**PROBLEM DETAILS**
All of the material below is to be repeated exactly.

___ INFORMATION SHOWN ___

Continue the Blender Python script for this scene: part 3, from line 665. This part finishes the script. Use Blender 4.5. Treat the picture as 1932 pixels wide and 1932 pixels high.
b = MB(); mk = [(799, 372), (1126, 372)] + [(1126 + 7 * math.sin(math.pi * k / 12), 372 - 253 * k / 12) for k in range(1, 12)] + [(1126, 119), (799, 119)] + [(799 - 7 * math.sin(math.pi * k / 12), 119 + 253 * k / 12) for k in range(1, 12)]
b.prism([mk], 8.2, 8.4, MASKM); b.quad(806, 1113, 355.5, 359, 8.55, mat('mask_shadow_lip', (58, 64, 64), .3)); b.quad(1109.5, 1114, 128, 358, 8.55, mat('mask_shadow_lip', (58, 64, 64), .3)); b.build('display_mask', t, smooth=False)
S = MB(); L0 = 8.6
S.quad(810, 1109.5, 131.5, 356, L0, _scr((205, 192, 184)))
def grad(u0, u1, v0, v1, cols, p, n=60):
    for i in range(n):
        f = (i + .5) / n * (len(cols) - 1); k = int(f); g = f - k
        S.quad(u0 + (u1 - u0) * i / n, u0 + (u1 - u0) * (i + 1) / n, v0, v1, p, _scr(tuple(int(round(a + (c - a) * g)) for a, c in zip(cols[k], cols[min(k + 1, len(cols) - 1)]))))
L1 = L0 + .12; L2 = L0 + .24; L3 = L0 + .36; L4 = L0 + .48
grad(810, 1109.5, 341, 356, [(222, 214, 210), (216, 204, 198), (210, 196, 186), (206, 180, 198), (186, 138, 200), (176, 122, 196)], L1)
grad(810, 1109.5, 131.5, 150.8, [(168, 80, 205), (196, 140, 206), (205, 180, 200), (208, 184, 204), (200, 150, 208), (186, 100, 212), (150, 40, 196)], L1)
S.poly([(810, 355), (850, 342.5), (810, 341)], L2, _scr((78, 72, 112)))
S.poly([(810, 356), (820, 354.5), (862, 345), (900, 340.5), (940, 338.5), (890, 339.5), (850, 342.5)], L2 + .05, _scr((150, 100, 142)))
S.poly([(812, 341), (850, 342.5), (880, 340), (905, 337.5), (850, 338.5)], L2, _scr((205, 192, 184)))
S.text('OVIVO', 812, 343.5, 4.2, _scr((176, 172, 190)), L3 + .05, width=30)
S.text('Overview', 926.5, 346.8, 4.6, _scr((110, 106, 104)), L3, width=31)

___

**RESPONSE TO THE EXERCISE**
Continue the Blender Python script for this scene: part 3, from line 665. This part finishes the script. Use Blender 4.5. Treat the picture as 1932 pixels wide and 1932 pixels high.
b = MB(); mk = [(799, 372), (1126, 372)] + [(1126 + 7 * math.sin(math.pi * k / 12), 372 - 253 * k / 12) for k in range(1, 12)] + [(1126, 119), (799, 119)] + [(799 - 7 * math.sin(math.pi * k / 12), 119 + 253 * k / 12) for k in range(1, 12)]
b.prism([mk], 8.2, 8.4, MASKM); b.quad(806, 1113, 355.5, 359, 8.55, mat('mask_shadow_lip', (58, 64, 64), .3)); b.quad(1109.5, 1114, 128, 358, 8.55, mat('mask_shadow_lip', (58, 64, 64), .3)); b.build('display_mask', t, smooth=False)
S = MB(); L0 = 8.6
S.quad(810, 1109.5, 131.5, 356, L0, _scr((205, 192, 184)))
def grad(u0, u1, v0, v1, cols, p, n=60):
    for i in range(n):
        f = (i + .5) / n * (len(cols) - 1); k = int(f); g = f - k
        S.quad(u0 + (u1 - u0) * i / n, u0 + (u1 - u0) * (i + 1) / n, v0, v1, p, _scr(tuple(int(round(a + (c - a) * g)) for a, c in zip(cols[k], cols[min(k + 1, len(cols) - 1)]))))
L1 = L0 + .12; L2 = L0 + .24; L3 = L0 + .36; L4 = L0 + .48
grad(810, 1109.5, 341, 356, [(222, 214, 210), (216, 204, 198), (210, 196, 186), (206, 180, 198), (186, 138, 200), (176, 122, 196)], L1)
grad(810, 1109.5, 131.5, 150.8, [(168, 80, 205), (196, 140, 206), (205, 180, 200), (208, 184, 204), (200, 150, 208), (186, 100, 212), (150, 40, 196)], L1)
S.poly([(810, 355), (850, 342.5), (810, 341)], L2, _scr((78, 72, 112)))
S.poly([(810, 356), (820, 354.5), (862, 345), (900, 340.5), (940, 338.5), (890, 339.5), (850, 342.5)], L2 + .05, _scr((150, 100, 142)))
S.poly([(812, 341), (850, 342.5), (880, 340), (905, 337.5), (850, 338.5)], L2, _scr((205, 192, 184)))
S.text('OVIVO', 812, 343.5, 4.2, _scr((176, 172, 190)), L3 + .05, width=30)
S.text('Overview', 926.5, 346.8, 4.6, _scr((110, 106, 104)), L3, width=31)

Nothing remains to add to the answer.